Horton didn’t wait for someone to tell him that the tiny voice was at great peril. He didn’t form a committee or join a focus group (not that there’s anything wrong with that). Horton didn’t seek out someone else to make sure he was really hearing a tiny voice. Horton, because of his own spiritual maturity knows that he is hearing a tiny voice and knows that that tiny voice is on the dust speck he is seeing and he further knows that that dust speck is heading right to the pool and that there’s not enough time for a committee to form or for a poll to be taken (not that there’s anything wrong with that). Horton did not hesitate, he gently caught the dust speck in his trunk and set out to find a safe place for that dust speck to be.

And so Horton continues to teach me spiritual truths. Horton teaches, not forcefully, not sermonizing, but by his gentle, compassionate example that it is not enough to listen, we must see. We must see what is right before us. We must see what is tiny and what the world thinks of insignificance because there is life and beauty and sacredness in all of this, even on a dust speck.

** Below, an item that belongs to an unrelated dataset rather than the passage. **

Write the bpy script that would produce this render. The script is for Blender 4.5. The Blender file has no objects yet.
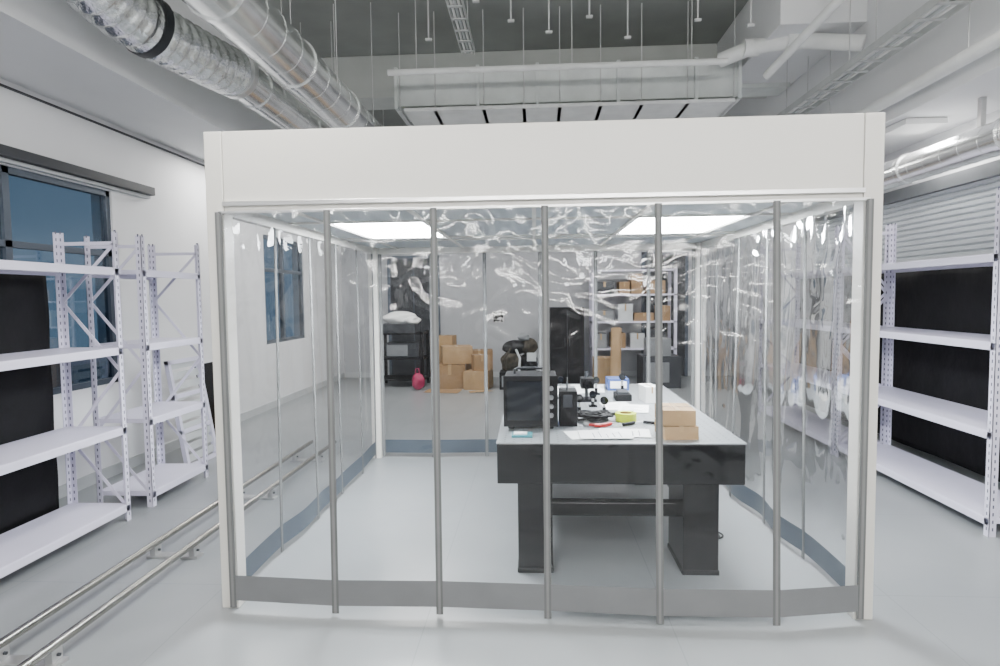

And seeing and hearing we must trust that what we are seeing and hearing is true.

And we must see and know when life is at peril of harm. And sometimes that life is too delicate, too fragile to save by some energetic, vigorous intervention. Sometimes the gentle touch is what is needed, especially with children and animals and the wounded and the hurting and dust specks. And Horton doesn’t then sit down and say look at me, I saved the dust speck, I, and I alone heard the tiny voice, and saw the dust speck and at great personal risk grabbed that tiny voice from certain destruction. No, the path that Horton teaches me is quiet, as well as being true and honest and compassionate.

And so I have learned that

If I learn how to listen
And I learn how to see
Tiny little lives will become obvious to me
And tiny lives must not drown
For the ignorance or apathy of us all.
Because a person’s a person no matter how small.

This is where all of Horton’s problems start. The world is not ready for people living on dust specks and much less for people to hear people who live on dust specks and even much less for people who talk to people who live on dust specks and they’re really, really not ready for people who act to protect people on dust specks. The world, even the Horton’s world, can’t hear and can’t see anything of significance in that dust speck and are not willing or able to take Horton’s word for it. Horton faces organized opposition and resistance, even violent opposition.

“Humpf!” humpfed a voice. ‘Twas a sour kangaroo.
And the young kangaroo in her pouch said, “Humpf!” too.
“What, that speck is as small as the head of a pin.
A person on that? … Why, there never has been!”

The Wickersam Brothers came shouting, "What rot!
This elephant's talking to Whos who are not!
There aren’t any Whos! And they don’t have a Mayor!
And we’re going to stop all this nonsense! So there!”

Horton alone stood firm in protecting the Whos. Ultimately the Whos were saved from certain death by being boiled in Beezel Nut Oil by Horton’s intervention.

It was more than just his intervention; however, it was also his faithfulness. Horton would not be swayed from what he knew to be true. Having heard the Whos Horton was compelled to act. What a great illustration of a spiritual life. Having heart the suffering of others are we, can we also be compelled to act.

Granted, we are surrounded by a cacophony of sounds and sights of the oppressed, marginalized, downtrodden, and forgotten or ignored. It would be easy to become overwhelmed by the magnitude of the problems with which we can be confronted.

So it is fortunate that we don’t have to be perfect. Horton illustrates for me that we don’t strive for perfect, just consistency. Horton is not perfect, but he is consistent and predictable. Horton acts on behalf of the Whos and in so doing leaves us an example of a life engaged in the vital business of being compassionate.

So, please, learn to listen. Learn to listen with your ears and your eyes and your heart and your soul. Listen to everything all around you, and when you hear that small voice calling for help; when the universe leads you into some place you’ve never been before where the oppressed live, then what will you do?